GOAL OF THE EXERCISE >> Transcribe the listing that follows in full, omitting pictures.

SOURCE MATERIAL >>

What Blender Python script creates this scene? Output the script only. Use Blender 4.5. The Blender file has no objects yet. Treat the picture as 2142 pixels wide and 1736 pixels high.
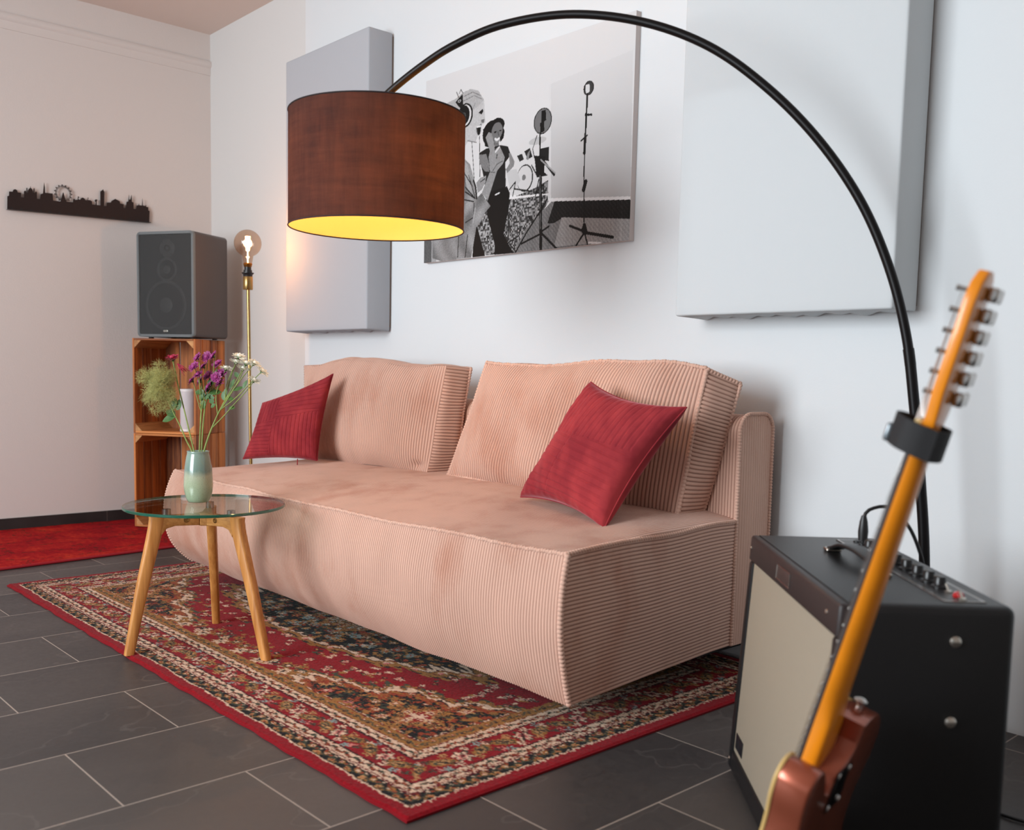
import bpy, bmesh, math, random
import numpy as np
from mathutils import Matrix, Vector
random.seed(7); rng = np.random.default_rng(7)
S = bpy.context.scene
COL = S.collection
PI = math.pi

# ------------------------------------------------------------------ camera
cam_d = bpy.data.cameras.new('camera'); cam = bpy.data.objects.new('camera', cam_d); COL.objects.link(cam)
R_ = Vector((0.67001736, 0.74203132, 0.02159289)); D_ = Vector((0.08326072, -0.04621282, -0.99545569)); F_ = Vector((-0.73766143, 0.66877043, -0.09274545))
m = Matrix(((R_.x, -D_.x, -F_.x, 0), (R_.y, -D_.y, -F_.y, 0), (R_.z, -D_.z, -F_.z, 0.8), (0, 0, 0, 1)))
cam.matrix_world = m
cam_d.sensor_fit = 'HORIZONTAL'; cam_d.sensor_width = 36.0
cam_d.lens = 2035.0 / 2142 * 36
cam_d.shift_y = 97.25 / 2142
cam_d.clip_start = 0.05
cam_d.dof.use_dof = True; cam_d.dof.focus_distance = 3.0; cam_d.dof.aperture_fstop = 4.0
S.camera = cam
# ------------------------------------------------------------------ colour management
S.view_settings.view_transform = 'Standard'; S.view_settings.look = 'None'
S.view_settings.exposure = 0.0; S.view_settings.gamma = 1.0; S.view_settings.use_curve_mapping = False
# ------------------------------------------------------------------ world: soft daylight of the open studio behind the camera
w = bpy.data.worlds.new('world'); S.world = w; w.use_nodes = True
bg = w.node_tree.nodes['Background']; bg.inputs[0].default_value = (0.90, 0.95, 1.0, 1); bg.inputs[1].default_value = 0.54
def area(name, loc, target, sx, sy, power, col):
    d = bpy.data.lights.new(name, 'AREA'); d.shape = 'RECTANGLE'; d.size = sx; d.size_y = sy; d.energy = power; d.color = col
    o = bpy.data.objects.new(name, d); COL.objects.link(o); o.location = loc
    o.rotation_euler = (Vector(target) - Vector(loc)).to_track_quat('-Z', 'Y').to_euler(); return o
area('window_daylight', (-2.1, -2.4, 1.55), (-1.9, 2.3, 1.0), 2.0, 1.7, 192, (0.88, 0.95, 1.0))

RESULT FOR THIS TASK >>
What Blender Python script creates this scene? Output the script only. Use Blender 4.5. The Blender file has no objects yet. Treat the picture as 2142 pixels wide and 1736 pixels high.
import bpy, bmesh, math, random
import numpy as np
from mathutils import Matrix, Vector
random.seed(7); rng = np.random.default_rng(7)
S = bpy.context.scene
COL = S.collection
PI = math.pi

# ------------------------------------------------------------------ camera
cam_d = bpy.data.cameras.new('camera'); cam = bpy.data.objects.new('camera', cam_d); COL.objects.link(cam)
R_ = Vector((0.67001736, 0.74203132, 0.02159289)); D_ = Vector((0.08326072, -0.04621282, -0.99545569)); F_ = Vector((-0.73766143, 0.66877043, -0.09274545))
m = Matrix(((R_.x, -D_.x, -F_.x, 0), (R_.y, -D_.y, -F_.y, 0), (R_.z, -D_.z, -F_.z, 0.8), (0, 0, 0, 1)))
cam.matrix_world = m
cam_d.sensor_fit = 'HORIZONTAL'; cam_d.sensor_width = 36.0
cam_d.lens = 2035.0 / 2142 * 36
cam_d.shift_y = 97.25 / 2142
cam_d.clip_start = 0.05
cam_d.dof.use_dof = True; cam_d.dof.focus_distance = 3.0; cam_d.dof.aperture_fstop = 4.0
S.camera = cam
# ------------------------------------------------------------------ colour management
S.view_settings.view_transform = 'Standard'; S.view_settings.look = 'None'
S.view_settings.exposure = 0.0; S.view_settings.gamma = 1.0; S.view_settings.use_curve_mapping = False
# ------------------------------------------------------------------ world: soft daylight of the open studio behind the camera
w = bpy.data.worlds.new('world'); S.world = w; w.use_nodes = True
bg = w.node_tree.nodes['Background']; bg.inputs[0].default_value = (0.90, 0.95, 1.0, 1); bg.inputs[1].default_value = 0.54
def area(name, loc, target, sx, sy, power, col):
    d = bpy.data.lights.new(name, 'AREA'); d.shape = 'RECTANGLE'; d.size = sx; d.size_y = sy; d.energy = power; d.color = col
    o = bpy.data.objects.new(name, d); COL.objects.link(o); o.location = loc
    o.rotation_euler = (Vector(target) - Vector(loc)).to_track_quat('-Z', 'Y').to_euler(); return o
area('window_daylight', (-2.1, -2.4, 1.55), (-1.9, 2.3, 1.0), 2.0, 1.7, 192, (0.88, 0.95, 1.0))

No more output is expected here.